* Listed entries
·····
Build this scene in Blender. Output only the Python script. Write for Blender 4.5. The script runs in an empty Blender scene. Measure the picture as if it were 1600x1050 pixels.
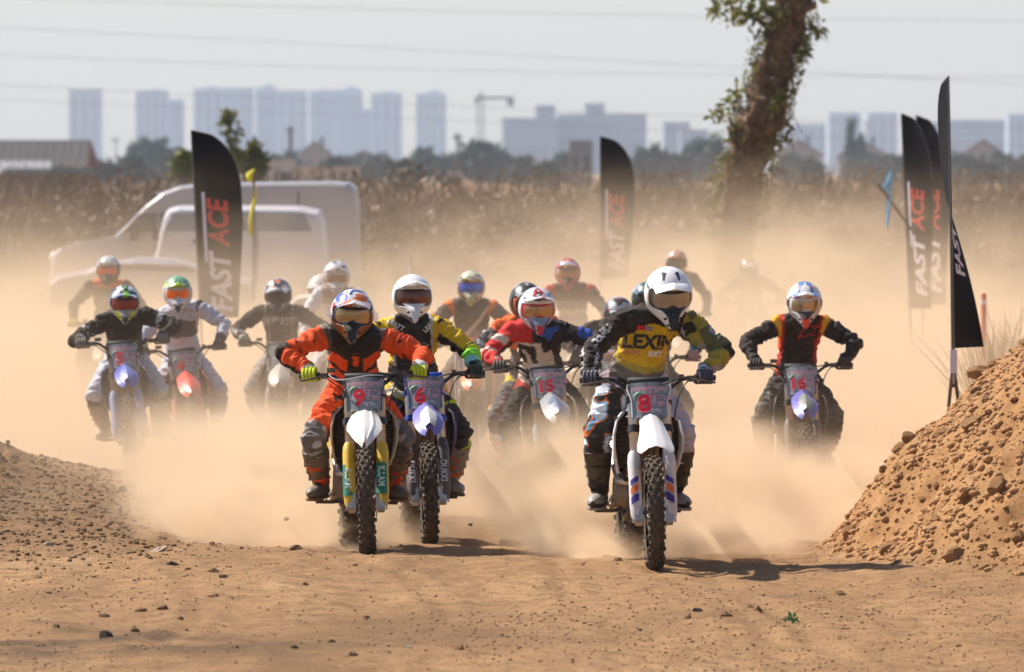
import bpy, bmesh, math, random
import numpy as np
from mathutils import Vector, Matrix, Euler, noise as mnoise

# ------------------------------------------------------------------ camera, sky, sun, exposure
SC = bpy.context.scene
COL = SC.collection
R = math.radians
F = 10600.0            # focal length in photograph pixels (1600 wide)
CAMZ = 2.35
HZ = 265.0             # horizon row in the photograph

cam_d = bpy.data.cameras.new('camera')
cam = bpy.data.objects.new('camera', cam_d); COL.objects.link(cam)
cam_d.sensor_width = 36.0
cam_d.lens = F / 1600 * 36.0
cam_d.clip_start = 1.0; cam_d.clip_end = 30000
cam.location = (0, 0, CAMZ)
cam.rotation_euler = (math.pi / 2 - math.atan((525 - HZ) / F), 0, 0)
cam_d.dof.use_dof = True
cam_d.dof.focus_distance = 42.0
cam_d.dof.aperture_fstop = 5.6
SC.camera = cam

SUN_EL, SUN_AZ = R(48), R(-60)       # azimuth measured from +Y (view direction) towards +X
sun_dir = Vector((math.sin(SUN_AZ) * math.cos(SUN_EL), math.cos(SUN_AZ) * math.cos(SUN_EL), math.sin(SUN_EL)))
W = bpy.data.worlds.new('World'); SC.world = W; W.use_nodes = True
nt = W.node_tree
sky = nt.nodes.new('ShaderNodeTexSky'); sky.sky_type = 'NISHITA'; sky.sun_disc = False
sky.sun_elevation = SUN_EL; sky.sun_rotation = SUN_AZ
sky.air_density = 1.0; sky.dust_density = 0.5; sky.ozone_density = 0.6
bg = nt.nodes['Background']; bg.inputs['Strength'].default_value = 0.08
nt.links.new(sky.outputs[0], bg.inputs['Color'])
sl = bpy.data.lights.new('sun', 'SUN'); sl.energy = 5.0; sl.angle = R(0.6); sl.color = (1.0, 0.90, 0.78)
so = bpy.data.objects.new('sun', sl); COL.objects.link(so)
so.rotation_euler = sun_dir.to_track_quat('Z', 'Y').to_euler()
so.location = (-20, 30, 30)

vs = SC.view_settings
vs.view_transform = 'Standard'; vs.look = 'None'; vs.gamma = 1.0; vs.use_curve_mapping = False
vs.exposure = 0.60
SC.render.engine = 'CYCLES'
cy = SC.cycles
cy.volume_bounces = 2; cy.max_bounces = 6; cy.diffuse_bounces = 2; cy.glossy_bounces = 2
cy.transparent_max_bounces = 8; cy.transmission_bounces = 4
cy.volume_step_rate = 20; cy.volume_max_steps = 28
cy.use_denoising = True
cy.use_adaptive_sampling = True; cy.adaptive_threshold = 0.03
cy.sample_clamp_indirect = 6.0

def P(px, py, d):
    """world point seen at photograph pixel (px, py) at distance d"""
    return Vector(((px - 800) / F * d, d, CAMZ - (py - HZ) / F * d))

# ------------------------------------------------------------------ small helpers
def tag(o, label=None, cat=None, group=None, kind=None):
    if label: o['label'] = label
    if cat: o['category'] = cat
    if group: o['group'] = group
    if kind: o['kind'] = kind
    return o

def empty(name, loc=(0, 0, 0), rot=(0, 0, 0)):
    o = bpy.data.objects.new(name, None); COL.objects.link(o)
    o.location = loc; o.rotation_euler = rot; o.empty_display_size = 0.1
    return o

def link(name, me, parent=None, mat=None):
    o = bpy.data.objects.new(name, me); COL.objects.link(o)
    if parent: o.parent = parent
    if mat is not None:
        me.materials.clear()
        for m in (mat if isinstance(mat, (list, tuple)) else [mat]): me.materials.append(m)
    return o

def mesh_np(name, v, f, smooth=False):
    me = bpy.data.meshes.new(name)
    me.from_pydata([tuple(p) for p in v], [], [tuple(q) for q in f])
    if smooth: me.polygons.foreach_set('use_smooth', [True] * len(me.polygons))
    me.update()
    return me

class MB:
    """collects shapes for ONE mesh"""
    def __init__(s): s.v = []; s.f = []; s.m = []; s.sm = []; s.cur = 0
    def mat(s, i): s.cur = i; return s
    def add(s, v, f, smooth=False):
        n = len(s.v)
        s.v += [tuple(p) for p in v]
        for q in f: s.f.append(tuple(i + n for i in q)); s.m.append(s.cur); s.sm.append(smooth)
        return s
    def box(s, c, size, rot=None, taper=1.0, bev=0.0):
        hx, hy, hz = size[0] / 2, size[1] / 2, size[2] / 2
        pts = []
        for z in (-1, 1):
            k = taper if z > 0 else 1
            for x, y in ((-1, -1), (1, -1), (1, 1), (-1, 1)): pts.append(Vector((x * hx * k, y * hy * k, z * hz)))
        if rot is not None:
            M = rot if isinstance(rot, Matrix) else Euler(rot).to_matrix()
            pts = [M @ p for p in pts]
        pts = [p + Vector(c) for p in pts]
        return s.add(pts, [(0, 3, 2, 1), (4, 5, 6, 7), (0, 1, 5, 4), (1, 2, 6, 5), (2, 3, 7, 6), (3, 0, 4, 7)])
    def tube(s, pts, rad, n=10, closed=False, cap=True, flat=1.0, up=None):
        """swept tube; rad a number or a list; flat squeezes the second axis"""
        pts = [Vector(p) for p in pts]; k = len(pts)
        rad = [rad] * k if not isinstance(rad, (list, tuple)) else rad
        rings = []; t0 = None; u = None
        for i, p in enumerate(pts):
            if closed: t = pts[(i + 1) % k] - pts[i - 1]
            elif i == 0: t = pts[1] - p
            elif i == k - 1: t = p - pts[i - 1]
            else: t = (pts[i + 1] - p).normalized() + (p - pts[i - 1]).normalized()
            t.normalize()
            if u is None:
                a = Vector(up) if up is not None else (Vector((0, 0, 1)) if abs(t.z) < 0.9 else Vector((1, 0, 0)))
                u = (a - t * a.dot(t)).normalized()
            else:
                u = u - t * u.dot(t)
                u = u.normalized() if u.length > 1e-6 else Vector((1, 0, 0))
            w = t.cross(u)
            r = rad[i]
            fl = flat[i] if isinstance(flat, (list, tuple)) else flat
            rings.append([p + u * (math.cos(2 * math.pi * j / n) * r) + w * (math.sin(2 * math.pi * j / n) * r * fl) for j in range(n)])
        v = [q for r_ in rings for q in r_]
        f = []
        for i in range(k if closed else k - 1):
            a, b = i * n, ((i + 1) % k) * n
            for j in range(n):
                j2 = (j + 1) % n
                f.append((a + j, a + j2, b + j2, b + j))
        s.add(v, f, True)
        if cap and not closed:
            s.add(rings[0], [tuple(range(n))[::-1]]); s.add(rings[-1], [tuple(range(n))])
        return s
    def sphere(s, c, r, nu=12, nv=8, rot=None):
        r = (r, r, r) if not isinstance(r, (list, tuple)) else r
        v = []; f = []
        for i in range(nv + 1):
            th = math.pi * i / nv
            for j in range(nu):
                ph = 2 * math.pi * j / nu
                p = Vector((r[0] * math.sin(th) * math.cos(ph), r[1] * math.sin(th) * math.sin(ph), r[2] * math.cos(th)))
                if rot is not None: p = rot @ p
                v.append(p + Vector(c))
        for i in range(nv):
            for j in range(nu):
                j2 = (j + 1) % nu
                f.append((i * nu + j, (i + 1) * nu + j, (i + 1) * nu + j2, i * nu + j2))
        return s.add(v, f, True)
    def grid(s, rows, smooth=True, thick=0.0, flip=False):
        """surface through rows of points; thick gives it a back and a rim"""
        n = len(rows[0]); k = len(rows)
        v = [Vector(p) for r_ in rows for p in r_]; f = []
        for i in range(k - 1):
            for j in range(n - 1):
                q = (i * n + j, i * n + j + 1, (i + 1) * n + j + 1, (i + 1) * n + j)
                f.append(q[::-1] if flip else q)
        if not thick: return s.add(v, f, smooth)
        nr = [Vector((0, 0, 0)) for _ in v]
        for q in f:
            w = (v[q[1]] - v[q[0]]).cross(v[q[2]] - v[q[0]])
            if w.length > 0: w.normalize()
            for i in q: nr[i] += w
        b = [p - (nn.normalized() if nn.length > 0 else nn) * thick for p, nn in zip(v, nr)]
        m = len(v)
        s.add(v + b, f + [tuple(i + m for i in q[::-1]) for q in f], smooth)
        rim = [j for j in range(n)] + [i * n + n - 1 for i in range(1, k)] + [(k - 1) * n + j for j in range(n - 2, -1, -1)] + [i * n for i in range(k - 2, 0, -1)]
        rf = []
        vv = [v[i] for i in rim] + [b[i] for i in rim]; L = len(rim)
        for i in range(L):
            q = (i, i + L, (i + 1) % L + L, (i + 1) % L)
            rf.append(q[::-1] if flip else q)
        return s.add(vv, rf, False)
    def prism(s, poly, thick, M=None):
        """flat polygon (x,z) extruded along y by thick, then M"""
        n = len(poly)
        v = [Vector((x, -thick / 2, z)) for x, z in poly] + [Vector((x, thick / 2, z)) for x, z in poly]
        if M is not None: v = [M @ p for p in v]
        f = [tuple(range(n)), tuple(range(2 * n - 1, n - 1, -1))]
        for i in range(n):
            j = (i + 1) % n
            f.append((i, i + n, j + n, j))
        return s.add(v, f)
    def xform(s, M):
        s.v = [tuple(M @ Vector(p)) for p in s.v]; return s
    def mesh(s, name):
        me = bpy.data.meshes.new(name)
        me.from_pydata(s.v, [], s.f)
        me.polygons.foreach_set('use_smooth', s.sm)
        me.polygons.foreach_set('material_index', s.m)
        me.update()
        return me
    def build(s, name, mats, parent=None):
        me = s.mesh(name)
        for m in (mats if isinstance(mats, (list, tuple)) else [mats]): me.materials.append(m)
        return link(name, me, parent)

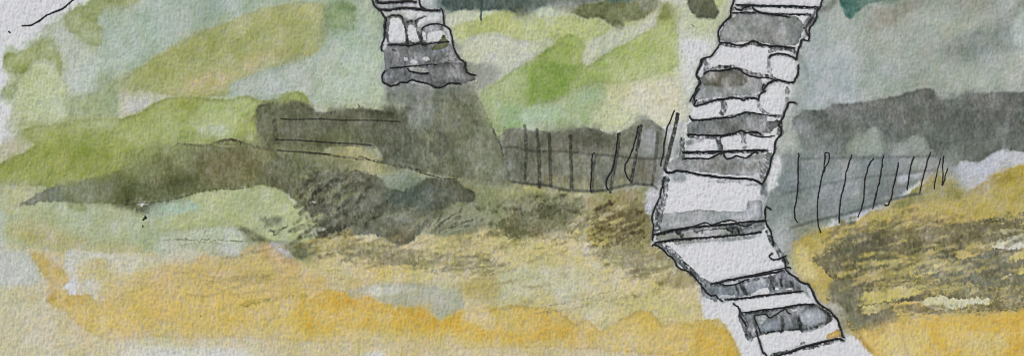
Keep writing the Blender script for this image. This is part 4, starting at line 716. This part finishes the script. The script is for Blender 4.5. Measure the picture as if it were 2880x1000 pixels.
for k,Q in enumerate([[(790,334),(830,336),(900,334),(960,338),(1040,338),(1125,342)],[(778,393),(840,394),(930,401),(1000,404),(1045,409)],[(780,423),(860,428),(930,434)]]):
    S(Q, 4.8, (66,65,54), a=.75, rough=.6, o='wirefence/wire.%d' % k)
for k,(Q,a) in enumerate([([(2248,447),(2320,444),(2450,444),(2576,440),(2620,438)],.5),([(2200,544),(2260,532),(2380,505),(2460,495),(2525,490),(2560,485),(2632,478)],.4),([(2224,640),(2302,618),(2381,600),(2454,577),(2509,561),(2556,549),(2590,544)],.75)]):
    S(Q, 6.5, (96,97,95), a=a, rough=1, soft=2, o='rfence/wire.%d' % k)
S([(2250,450),(2250,500),(2246,560)], 8, (116,118,116), a=.6, dry=.7)
S([(1356,-60),(1355,20),(1353,40),(1353,56)], 6, (58,88,82), a=.75, o='teal_tree')
S([(1946,70),(1953,76)], 3, (110,110,80), a=.8)
S([(564,940-50),(565,886)], 3, (110,96,60), a=.8)

# ------------------------------------------------------------------ pen lines: (key, width, points)
INK = []
def I(key_, w, *P): INK.append((key_, w, [(p[0], -110) if p[1] <= 0 else p for p in P] if 0 else list(P)))
# left flight
I('left',5.2,(1046,-40),(1047,0),(1052,14),(1062,24),(1070,31),(1078,44),(1085,55),(1081,72),(1082,92),(1080,108),(1074,124),(1072,135),(1075,144))
I('left',7.5,(1051,-30),(1058,0),(1070,7),(1098,7),(1135,4),(1172,5)); I('left',6.5,(1066,26),(1098,28),(1129,22),(1176,25),(1206,29),(1236,29))
I('left',5.2,(1178,-30),(1179,0),(1181,14),(1186,21),(1194,25)); I('left',5.4,(1239,23),(1247,36),(1248,52),(1249,70),(1256,76),(1265,83),(1268,95),(1271,108),(1276,135),(1284,152),(1292,165),(1302,171),(1308,178),(1310,192),(1314,204),(1325,209),(1339,211))
I('left',5.6,(1090,125),(1118,125),(1141,127),(1155,128),(1166,124),(1180,123),(1196,126)); I('left',4,(1196,126),(1220,121),(1262,117))
I('left',4.5,(1184,84),(1190,77),(1200,71),(1219,67),(1236,68),(1246,73)); I('left',4.2,(1096,190),(1118,190),(1140,188),(1160,186)); I('left',2.6,(1160,186),(1190,183),(1229,180))
I('left',4.6,(1145,191),(1150,197),(1158,202),(1176,205),(1190,207),(1204,204)); I('left',5.4,(1082,198),(1076,208),(1074,221),(1079,233),(1094,240),(1108,240),(1119,236),(1129,231),(1145,231),(1152,226),(1161,224),(1176,229),(1192,232),(1208,236),(1216,242),(1230,245),(1247,243),(1256,237),(1265,233),(1280,234),(1293,235))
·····
* Task goal
Copy all lines in the listing above where the string "this" appears.

* Full response
Build this scene in Blender. Output only the Python script. Write for Blender 4.5. The script runs in an empty Blender scene. Measure the picture as if it were 1600x1050 pixels.
Keep writing the Blender script for this image. This is part 4, starting at line 716. This part finishes the script. The script is for Blender 4.5. Measure the picture as if it were 2880x1000 pixels.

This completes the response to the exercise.